Another potential configuration involves the TBCC engine (Turbine-Based Combined Cycle), which combines two WS-15 (or WS-10C) engines with a ramjet. After the WS-15 accelerates to Mach 2, the ramjet activates while the WS-15 shuts down and its air intake closes. With a thrust-to-weight ratio of 20, the ramjet offers a system-wide thrust-to-weight ratio of 15, making the system very lightweight. It could achieve cruising speeds above Mach 3 and altitudes of 30 kilometers. While ramjets consume twice as much fuel as turbofans, the increased speed translates to greater range.
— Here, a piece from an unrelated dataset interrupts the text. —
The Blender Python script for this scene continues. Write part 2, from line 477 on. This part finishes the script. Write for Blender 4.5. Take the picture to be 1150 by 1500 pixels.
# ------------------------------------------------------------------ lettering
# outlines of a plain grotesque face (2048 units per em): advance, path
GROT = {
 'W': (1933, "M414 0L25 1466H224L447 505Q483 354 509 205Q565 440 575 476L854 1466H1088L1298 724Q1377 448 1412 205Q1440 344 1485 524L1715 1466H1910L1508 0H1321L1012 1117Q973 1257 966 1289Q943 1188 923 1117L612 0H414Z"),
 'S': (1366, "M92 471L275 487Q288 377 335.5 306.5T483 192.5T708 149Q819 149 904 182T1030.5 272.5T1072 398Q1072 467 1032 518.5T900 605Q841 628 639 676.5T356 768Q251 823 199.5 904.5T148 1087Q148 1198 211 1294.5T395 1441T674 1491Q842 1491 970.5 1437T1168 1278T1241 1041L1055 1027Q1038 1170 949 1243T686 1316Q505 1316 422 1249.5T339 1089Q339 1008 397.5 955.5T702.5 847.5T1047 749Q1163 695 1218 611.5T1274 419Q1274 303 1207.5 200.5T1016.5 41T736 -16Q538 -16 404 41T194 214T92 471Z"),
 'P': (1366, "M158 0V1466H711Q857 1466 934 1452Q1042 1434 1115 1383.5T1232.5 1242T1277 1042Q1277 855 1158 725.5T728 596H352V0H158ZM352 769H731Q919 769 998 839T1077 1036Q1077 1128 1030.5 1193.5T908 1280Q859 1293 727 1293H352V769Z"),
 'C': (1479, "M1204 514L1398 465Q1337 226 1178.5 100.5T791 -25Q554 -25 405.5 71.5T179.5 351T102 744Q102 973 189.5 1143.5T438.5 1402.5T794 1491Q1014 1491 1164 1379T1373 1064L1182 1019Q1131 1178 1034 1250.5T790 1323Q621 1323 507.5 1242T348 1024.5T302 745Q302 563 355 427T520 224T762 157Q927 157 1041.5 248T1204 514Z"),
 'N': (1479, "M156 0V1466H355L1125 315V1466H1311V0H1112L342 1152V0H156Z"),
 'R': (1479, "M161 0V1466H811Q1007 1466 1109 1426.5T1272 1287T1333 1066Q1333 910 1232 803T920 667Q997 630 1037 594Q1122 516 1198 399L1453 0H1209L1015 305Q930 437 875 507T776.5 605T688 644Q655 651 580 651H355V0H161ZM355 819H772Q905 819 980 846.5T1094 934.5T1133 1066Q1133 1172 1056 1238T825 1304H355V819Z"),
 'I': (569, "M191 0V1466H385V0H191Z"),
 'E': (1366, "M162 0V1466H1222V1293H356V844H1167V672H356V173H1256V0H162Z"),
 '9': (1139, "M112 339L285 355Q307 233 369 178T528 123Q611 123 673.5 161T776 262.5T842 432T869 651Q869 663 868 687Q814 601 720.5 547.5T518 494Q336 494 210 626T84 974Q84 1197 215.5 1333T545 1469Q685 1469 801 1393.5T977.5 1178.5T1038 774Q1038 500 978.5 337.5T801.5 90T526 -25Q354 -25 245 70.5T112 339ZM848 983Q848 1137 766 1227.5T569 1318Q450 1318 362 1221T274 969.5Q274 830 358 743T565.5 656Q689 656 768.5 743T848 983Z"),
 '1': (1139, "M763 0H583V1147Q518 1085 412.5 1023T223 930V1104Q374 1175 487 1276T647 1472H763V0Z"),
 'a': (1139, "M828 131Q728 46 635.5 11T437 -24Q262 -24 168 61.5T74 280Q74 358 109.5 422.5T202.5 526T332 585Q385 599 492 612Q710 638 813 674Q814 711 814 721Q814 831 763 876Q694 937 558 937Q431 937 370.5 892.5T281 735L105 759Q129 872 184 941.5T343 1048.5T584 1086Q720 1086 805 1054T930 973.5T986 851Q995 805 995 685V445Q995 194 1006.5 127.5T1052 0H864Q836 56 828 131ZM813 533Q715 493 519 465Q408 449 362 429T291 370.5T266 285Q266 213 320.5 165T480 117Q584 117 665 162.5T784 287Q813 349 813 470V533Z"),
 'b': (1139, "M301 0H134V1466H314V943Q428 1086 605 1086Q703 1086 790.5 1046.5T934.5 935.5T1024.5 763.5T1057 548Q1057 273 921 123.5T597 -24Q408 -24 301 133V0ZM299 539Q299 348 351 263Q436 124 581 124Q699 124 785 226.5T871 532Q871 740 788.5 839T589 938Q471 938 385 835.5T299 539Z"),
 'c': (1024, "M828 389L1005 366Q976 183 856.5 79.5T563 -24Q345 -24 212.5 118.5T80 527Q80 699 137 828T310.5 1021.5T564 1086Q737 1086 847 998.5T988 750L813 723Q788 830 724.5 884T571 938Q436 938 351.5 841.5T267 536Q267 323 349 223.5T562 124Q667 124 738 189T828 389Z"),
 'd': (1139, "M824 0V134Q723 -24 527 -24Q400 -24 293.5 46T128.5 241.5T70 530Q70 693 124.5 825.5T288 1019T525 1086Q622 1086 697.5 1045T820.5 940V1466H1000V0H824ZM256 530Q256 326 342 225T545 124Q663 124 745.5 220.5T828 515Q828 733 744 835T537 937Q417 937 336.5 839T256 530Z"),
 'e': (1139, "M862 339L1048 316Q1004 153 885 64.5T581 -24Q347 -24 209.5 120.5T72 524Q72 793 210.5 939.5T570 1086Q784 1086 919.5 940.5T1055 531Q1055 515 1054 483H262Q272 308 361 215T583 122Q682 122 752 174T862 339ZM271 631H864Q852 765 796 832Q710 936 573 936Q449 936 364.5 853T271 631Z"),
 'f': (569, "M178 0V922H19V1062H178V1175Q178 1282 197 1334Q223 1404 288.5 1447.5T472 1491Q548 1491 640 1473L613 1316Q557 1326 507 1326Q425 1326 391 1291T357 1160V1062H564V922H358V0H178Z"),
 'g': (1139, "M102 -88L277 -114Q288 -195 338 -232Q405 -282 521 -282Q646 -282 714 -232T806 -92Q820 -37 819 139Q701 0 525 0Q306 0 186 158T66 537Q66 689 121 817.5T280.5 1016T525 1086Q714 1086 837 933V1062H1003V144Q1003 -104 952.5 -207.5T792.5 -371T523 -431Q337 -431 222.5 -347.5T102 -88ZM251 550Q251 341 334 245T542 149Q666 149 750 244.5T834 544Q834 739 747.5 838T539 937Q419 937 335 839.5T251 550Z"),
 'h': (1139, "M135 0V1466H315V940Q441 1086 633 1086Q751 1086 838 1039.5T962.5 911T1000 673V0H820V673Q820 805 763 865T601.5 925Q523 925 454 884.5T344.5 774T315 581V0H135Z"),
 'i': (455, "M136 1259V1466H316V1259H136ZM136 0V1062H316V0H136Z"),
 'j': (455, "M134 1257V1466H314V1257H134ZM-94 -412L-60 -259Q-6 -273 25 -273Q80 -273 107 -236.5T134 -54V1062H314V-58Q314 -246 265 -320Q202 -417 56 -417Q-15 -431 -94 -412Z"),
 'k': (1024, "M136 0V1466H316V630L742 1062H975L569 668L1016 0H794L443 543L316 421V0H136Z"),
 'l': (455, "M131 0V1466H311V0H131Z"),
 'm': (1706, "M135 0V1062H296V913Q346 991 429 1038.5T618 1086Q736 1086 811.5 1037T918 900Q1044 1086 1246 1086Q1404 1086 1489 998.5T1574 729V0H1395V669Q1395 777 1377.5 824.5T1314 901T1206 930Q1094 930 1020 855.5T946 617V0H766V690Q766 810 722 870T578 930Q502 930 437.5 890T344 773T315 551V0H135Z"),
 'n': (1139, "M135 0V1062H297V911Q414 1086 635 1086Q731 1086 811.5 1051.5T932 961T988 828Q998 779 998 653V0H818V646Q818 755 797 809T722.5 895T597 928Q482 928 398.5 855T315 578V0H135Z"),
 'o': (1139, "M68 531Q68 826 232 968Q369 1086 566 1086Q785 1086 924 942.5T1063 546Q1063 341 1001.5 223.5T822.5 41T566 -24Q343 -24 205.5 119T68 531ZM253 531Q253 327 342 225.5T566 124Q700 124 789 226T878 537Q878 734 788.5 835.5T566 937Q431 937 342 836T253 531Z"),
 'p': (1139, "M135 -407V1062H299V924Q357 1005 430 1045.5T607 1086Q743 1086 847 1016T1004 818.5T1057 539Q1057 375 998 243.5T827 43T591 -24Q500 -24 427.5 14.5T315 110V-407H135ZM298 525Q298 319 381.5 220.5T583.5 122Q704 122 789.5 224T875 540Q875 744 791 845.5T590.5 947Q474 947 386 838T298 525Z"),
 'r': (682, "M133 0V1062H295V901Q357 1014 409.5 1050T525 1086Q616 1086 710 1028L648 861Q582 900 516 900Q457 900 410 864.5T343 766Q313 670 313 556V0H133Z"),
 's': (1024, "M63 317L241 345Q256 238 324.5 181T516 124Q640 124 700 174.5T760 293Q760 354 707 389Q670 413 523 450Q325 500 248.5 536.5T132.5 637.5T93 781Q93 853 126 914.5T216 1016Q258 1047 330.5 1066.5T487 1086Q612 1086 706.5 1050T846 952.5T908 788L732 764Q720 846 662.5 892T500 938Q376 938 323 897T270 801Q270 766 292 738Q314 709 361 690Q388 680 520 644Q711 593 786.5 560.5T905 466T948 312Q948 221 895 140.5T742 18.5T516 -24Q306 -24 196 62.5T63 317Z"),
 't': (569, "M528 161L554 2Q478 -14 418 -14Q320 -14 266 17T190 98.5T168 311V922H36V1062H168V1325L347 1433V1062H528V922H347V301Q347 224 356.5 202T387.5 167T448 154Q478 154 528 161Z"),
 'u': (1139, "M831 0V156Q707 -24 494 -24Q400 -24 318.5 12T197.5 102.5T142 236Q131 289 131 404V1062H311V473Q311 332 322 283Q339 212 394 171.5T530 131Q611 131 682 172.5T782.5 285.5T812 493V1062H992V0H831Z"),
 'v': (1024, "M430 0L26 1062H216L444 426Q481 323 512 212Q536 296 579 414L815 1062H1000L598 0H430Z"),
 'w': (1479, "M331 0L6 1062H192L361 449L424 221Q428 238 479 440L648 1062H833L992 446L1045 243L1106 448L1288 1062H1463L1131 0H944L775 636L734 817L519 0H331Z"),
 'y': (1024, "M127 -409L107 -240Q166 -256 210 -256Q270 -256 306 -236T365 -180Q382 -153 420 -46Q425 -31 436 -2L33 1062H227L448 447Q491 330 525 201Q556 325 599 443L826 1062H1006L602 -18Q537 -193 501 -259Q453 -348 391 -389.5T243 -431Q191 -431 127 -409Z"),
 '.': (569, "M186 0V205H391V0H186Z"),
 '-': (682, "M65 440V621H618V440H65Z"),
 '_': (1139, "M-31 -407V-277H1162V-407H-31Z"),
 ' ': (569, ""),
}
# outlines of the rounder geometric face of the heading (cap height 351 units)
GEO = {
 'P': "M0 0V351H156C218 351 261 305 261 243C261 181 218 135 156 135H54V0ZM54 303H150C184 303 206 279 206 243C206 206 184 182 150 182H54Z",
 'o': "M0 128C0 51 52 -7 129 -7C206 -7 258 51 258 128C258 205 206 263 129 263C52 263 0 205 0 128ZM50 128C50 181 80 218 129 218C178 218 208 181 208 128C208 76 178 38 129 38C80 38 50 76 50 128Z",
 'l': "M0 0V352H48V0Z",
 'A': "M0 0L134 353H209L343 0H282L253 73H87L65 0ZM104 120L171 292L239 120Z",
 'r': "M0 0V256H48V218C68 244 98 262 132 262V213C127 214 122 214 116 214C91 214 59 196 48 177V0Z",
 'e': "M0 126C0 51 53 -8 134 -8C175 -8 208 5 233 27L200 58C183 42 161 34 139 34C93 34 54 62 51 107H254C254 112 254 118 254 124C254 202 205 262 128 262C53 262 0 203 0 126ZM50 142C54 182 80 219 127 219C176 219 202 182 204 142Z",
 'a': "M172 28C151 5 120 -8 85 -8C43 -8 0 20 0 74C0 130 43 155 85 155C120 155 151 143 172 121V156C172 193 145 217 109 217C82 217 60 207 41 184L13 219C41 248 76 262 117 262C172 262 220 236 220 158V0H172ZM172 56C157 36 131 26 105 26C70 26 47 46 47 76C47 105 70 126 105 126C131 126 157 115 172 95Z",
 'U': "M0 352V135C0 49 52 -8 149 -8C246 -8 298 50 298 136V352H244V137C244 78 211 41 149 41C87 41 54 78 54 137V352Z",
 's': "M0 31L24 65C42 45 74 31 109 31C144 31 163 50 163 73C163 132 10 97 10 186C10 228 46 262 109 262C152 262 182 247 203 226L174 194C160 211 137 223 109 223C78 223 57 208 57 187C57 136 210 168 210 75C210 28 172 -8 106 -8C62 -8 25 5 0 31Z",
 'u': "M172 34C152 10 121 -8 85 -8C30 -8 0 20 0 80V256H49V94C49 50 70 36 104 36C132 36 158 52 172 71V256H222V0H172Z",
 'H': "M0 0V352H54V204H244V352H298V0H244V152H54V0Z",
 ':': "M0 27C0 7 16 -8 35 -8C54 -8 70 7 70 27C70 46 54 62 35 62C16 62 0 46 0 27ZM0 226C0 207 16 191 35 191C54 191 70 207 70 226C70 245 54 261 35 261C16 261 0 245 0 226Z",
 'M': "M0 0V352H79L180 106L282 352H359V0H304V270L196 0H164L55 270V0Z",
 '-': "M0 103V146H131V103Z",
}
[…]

A one-hour supercruise could cover 3,600 kilometers, and including subsonic range, the total reach could extend to 5,500 kilometers. With high altitude, high speed, and stealth, this configuration would pose a significant challenge to any nation’s air defense systems, with strong capabilities for air-to-air, ground, and naval strikes. However, the heat barrier issue must also be addressed. Titanium alloys are more likely to be used than stainless steel, as large-scale titanium processing is now fully mastered.
The JH-26’s structure aligns with research into double-swept waverider configurations. Initially designed to leverage “vortex effects” from double-swept leading edges to enhance low-speed aerodynamics, this configuration offers a lift-to-drag ratio of 4-5 at Mach 3 and 12-15 at subsonic speeds. Originally intended for hypersonic aircraft, this design demonstrates the country’s deep foundation in fundamental research.
Conclusion:
There is no universally agreed-upon concept of a sixth-generation fighter. While the U.S. has primarily presented concepts and research, the double-swept delta-wing JH-26 already boasts features such as advanced stealth, a wide speed range, supercruise, high maneuverability, and large payload capacity. It possesses robust air combat capabilities and can effectively strike ground targets. Additionally, reports suggest that northern manufacturers are concurrently testing a bomber-focused variant, the “Bomber Fighter XX.”